• [Provided information]:
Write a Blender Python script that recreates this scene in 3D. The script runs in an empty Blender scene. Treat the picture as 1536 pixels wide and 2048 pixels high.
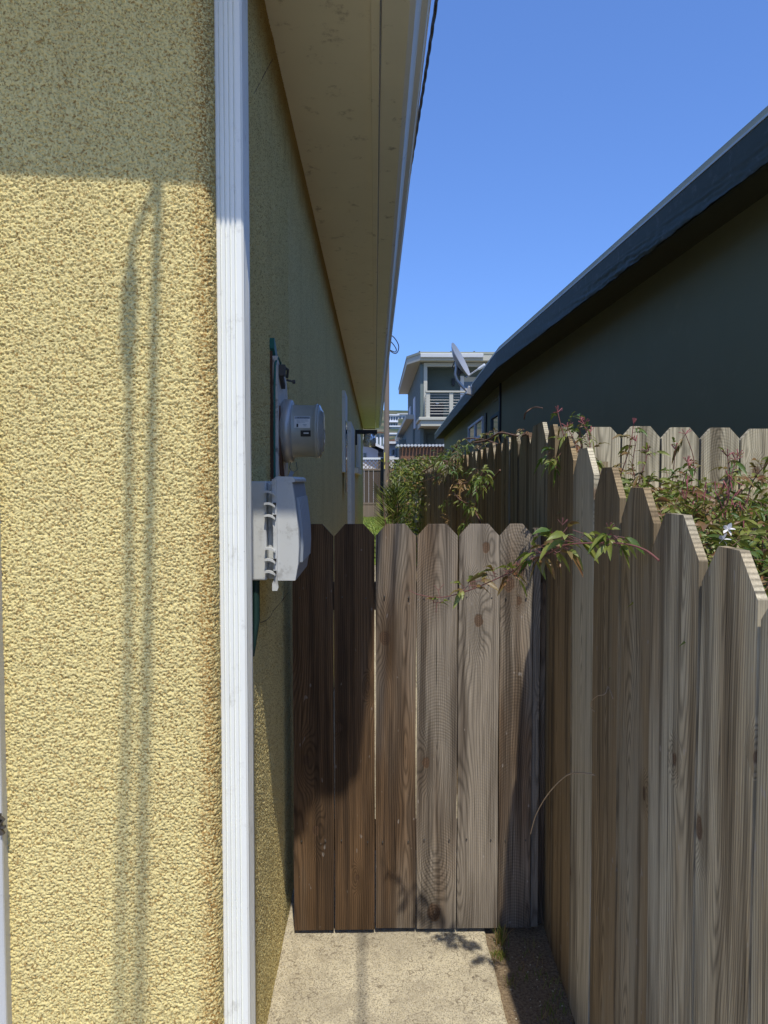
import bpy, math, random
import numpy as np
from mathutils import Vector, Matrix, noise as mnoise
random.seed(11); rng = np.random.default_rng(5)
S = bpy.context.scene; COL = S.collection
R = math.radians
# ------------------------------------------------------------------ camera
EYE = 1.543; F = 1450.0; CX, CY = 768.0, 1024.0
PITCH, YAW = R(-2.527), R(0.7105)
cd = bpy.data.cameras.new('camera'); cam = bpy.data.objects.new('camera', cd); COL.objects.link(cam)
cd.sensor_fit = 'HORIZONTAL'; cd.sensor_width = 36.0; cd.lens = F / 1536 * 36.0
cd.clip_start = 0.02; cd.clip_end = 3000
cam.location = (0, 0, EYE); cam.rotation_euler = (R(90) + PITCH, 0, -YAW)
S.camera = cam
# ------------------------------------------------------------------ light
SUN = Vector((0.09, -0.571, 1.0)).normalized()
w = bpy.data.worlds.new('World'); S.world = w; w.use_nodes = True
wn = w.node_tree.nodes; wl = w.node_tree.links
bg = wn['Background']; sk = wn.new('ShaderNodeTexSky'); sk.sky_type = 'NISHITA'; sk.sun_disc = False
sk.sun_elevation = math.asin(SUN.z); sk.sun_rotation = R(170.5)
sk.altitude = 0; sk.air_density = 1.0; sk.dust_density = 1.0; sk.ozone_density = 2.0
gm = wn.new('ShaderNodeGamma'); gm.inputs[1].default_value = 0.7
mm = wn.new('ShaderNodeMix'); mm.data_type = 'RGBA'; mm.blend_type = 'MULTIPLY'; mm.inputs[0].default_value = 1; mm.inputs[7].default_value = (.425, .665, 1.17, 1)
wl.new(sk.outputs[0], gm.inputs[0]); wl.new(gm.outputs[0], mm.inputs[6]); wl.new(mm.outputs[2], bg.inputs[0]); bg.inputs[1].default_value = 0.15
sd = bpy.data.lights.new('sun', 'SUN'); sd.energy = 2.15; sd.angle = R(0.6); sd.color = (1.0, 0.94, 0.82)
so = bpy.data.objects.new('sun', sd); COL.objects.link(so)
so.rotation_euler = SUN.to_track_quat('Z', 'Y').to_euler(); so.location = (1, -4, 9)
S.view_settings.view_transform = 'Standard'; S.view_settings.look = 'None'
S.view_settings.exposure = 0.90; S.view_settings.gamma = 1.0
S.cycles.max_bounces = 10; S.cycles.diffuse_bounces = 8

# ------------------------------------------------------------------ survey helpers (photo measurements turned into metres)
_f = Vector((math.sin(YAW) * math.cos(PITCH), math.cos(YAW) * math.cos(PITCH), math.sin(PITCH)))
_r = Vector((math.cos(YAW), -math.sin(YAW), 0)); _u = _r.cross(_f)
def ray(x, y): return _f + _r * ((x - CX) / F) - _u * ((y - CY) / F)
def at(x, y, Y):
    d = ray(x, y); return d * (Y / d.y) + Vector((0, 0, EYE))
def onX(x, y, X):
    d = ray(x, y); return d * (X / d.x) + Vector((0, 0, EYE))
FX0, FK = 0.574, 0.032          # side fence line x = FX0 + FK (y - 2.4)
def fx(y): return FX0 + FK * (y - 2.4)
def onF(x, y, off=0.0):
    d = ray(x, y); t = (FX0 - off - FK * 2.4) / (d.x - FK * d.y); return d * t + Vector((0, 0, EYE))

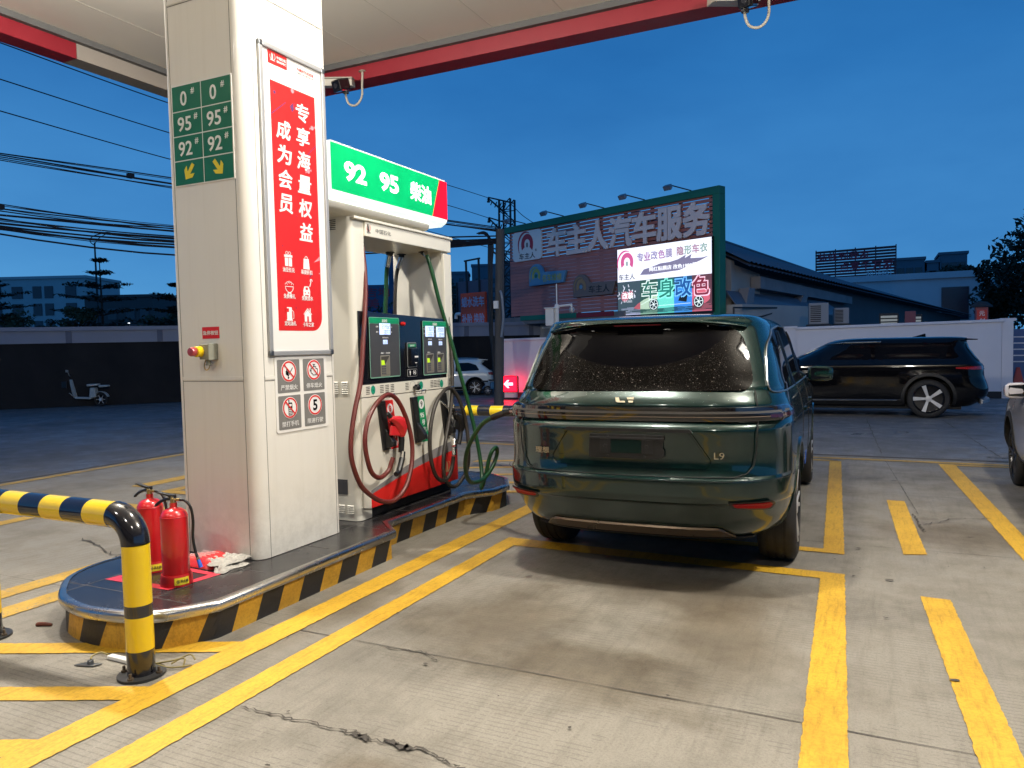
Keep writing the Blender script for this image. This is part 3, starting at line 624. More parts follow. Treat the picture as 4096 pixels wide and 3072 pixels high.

• [Exercise goal]: Go over the records above and tally each line that includes "Blender". Give the total by itself.

• [Result of the exercise]: 2